An urban environment is no deterrent to hawk watching
by Bernard Brown, phillyherping.blogspot.com

On this particular morning, the pigeons were smarter than the squirrels. Walking from my office to the ATM, I noticed breadcrumbs strewn across a stretch of sidewalk in Washington Square Park. A pair of young squirrels took turns jumping on each other and tussling in the grass nearby, but nary a pigeon was there to peck up the crumbs.

When a Red-tailed hawk swooped in, I was just as surprised as the squirrels. The hawk missed both of them, thudding into the grass (klutz!) as the squirrels separated and bolted for the trees.
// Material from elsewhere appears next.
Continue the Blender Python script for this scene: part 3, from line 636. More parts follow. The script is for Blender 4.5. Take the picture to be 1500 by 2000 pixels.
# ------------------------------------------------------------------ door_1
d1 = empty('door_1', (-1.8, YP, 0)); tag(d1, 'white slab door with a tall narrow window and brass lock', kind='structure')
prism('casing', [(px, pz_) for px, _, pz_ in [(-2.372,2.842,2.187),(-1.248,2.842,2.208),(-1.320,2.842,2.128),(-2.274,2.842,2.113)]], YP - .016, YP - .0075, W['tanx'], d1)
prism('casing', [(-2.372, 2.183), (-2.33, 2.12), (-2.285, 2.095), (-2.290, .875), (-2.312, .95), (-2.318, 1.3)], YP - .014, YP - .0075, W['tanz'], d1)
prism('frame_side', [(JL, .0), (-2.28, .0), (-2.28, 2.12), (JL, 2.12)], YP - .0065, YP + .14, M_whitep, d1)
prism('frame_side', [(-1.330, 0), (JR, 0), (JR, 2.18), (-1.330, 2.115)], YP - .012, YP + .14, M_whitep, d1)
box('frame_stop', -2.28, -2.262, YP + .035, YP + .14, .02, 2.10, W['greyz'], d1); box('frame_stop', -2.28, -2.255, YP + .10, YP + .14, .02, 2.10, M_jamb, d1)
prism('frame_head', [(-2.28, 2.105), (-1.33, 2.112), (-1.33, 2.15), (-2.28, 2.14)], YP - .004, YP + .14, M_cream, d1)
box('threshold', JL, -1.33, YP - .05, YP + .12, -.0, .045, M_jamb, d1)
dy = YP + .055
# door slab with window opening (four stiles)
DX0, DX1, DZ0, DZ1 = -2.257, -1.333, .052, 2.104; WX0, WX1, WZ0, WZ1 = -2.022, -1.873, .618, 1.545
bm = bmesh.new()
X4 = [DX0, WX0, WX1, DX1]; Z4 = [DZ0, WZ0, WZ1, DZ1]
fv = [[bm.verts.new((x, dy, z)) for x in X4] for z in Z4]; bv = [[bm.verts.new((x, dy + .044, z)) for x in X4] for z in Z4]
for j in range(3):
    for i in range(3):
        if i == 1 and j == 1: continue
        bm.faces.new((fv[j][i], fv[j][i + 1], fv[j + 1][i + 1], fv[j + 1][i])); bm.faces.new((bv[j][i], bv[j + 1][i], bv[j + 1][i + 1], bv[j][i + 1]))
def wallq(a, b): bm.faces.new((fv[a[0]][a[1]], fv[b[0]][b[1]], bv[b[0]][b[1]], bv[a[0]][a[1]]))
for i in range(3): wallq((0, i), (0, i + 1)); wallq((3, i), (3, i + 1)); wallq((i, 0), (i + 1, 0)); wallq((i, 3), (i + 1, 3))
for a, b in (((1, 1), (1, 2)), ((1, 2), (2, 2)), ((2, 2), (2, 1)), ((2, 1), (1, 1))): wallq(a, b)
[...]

Was this some kind of staged nature documentary? (Cue the grim narrator: “The innocent squirrels play, completely unaware that death stalks them from above!”) I looked around at the office and apartment buildings, Independence Hall just a block away—no cameras. The hawk mounted a few more lame attacks before giving up and flying away.

A few winters ago, a Cooper’s Hawk in a Roxborough apartment complex had better luck. My wife and I walked into the courtyard and found it butchering a pigeon, scattering feathers and blood all over the clean snow. We stared impolitely; the hawk looked up for an awkward moment and then flew away with its limp, gory dinner.

That Cooper’s Hawk (a member of Accipiter genus, faster, more slender hawks than the bulkier red-tails and their Buteo cousins) was onto something. We might think of cities as artificial, tame places, but they’re overflowing with hawk food: lazy squirrels and flocks of breadcrumb-stuffed pigeons.

You can see some rarer species in our wilder corners—the harriers nesting at the Heinz National Wildlife Refuge come to mind—but the ones you’re most likely to spot in the city (perched on a light post or tree branch) are Red-tails. I saw one this morning in a Southwest Philly cemetery; it was screaming indignantly as a smaller bird dive-bombed, chasing it away.

The Franklin Institute also hosts a red-tailed nest outside its conference room window. You can watch the parents feed fresh squirrel bits to the babies on their hawk nest video stream
(fi.edu/hawks/). This year’s chicks have fledged, but you can check out the family pictures while you ready for next spring.

Tired of our local hawks? Check out the big fall raptor migration from August through November. We’re lucky to be right near a major migration highway, particularly along the Kittatiny Ridge, where raptors from points north make their way south for the winter. You can watch from spots with evocative names such as Bake Oven Knob or—in a lovely bit of plainspeak—Hawk Mountain. You can also make the much shorter trip to Rose Tree Park in Media, where the local Hawk Watch (rtphawkwatch.org) keeps track of fly-overs and can help you tell the Broad Wings from the Sharp Shins.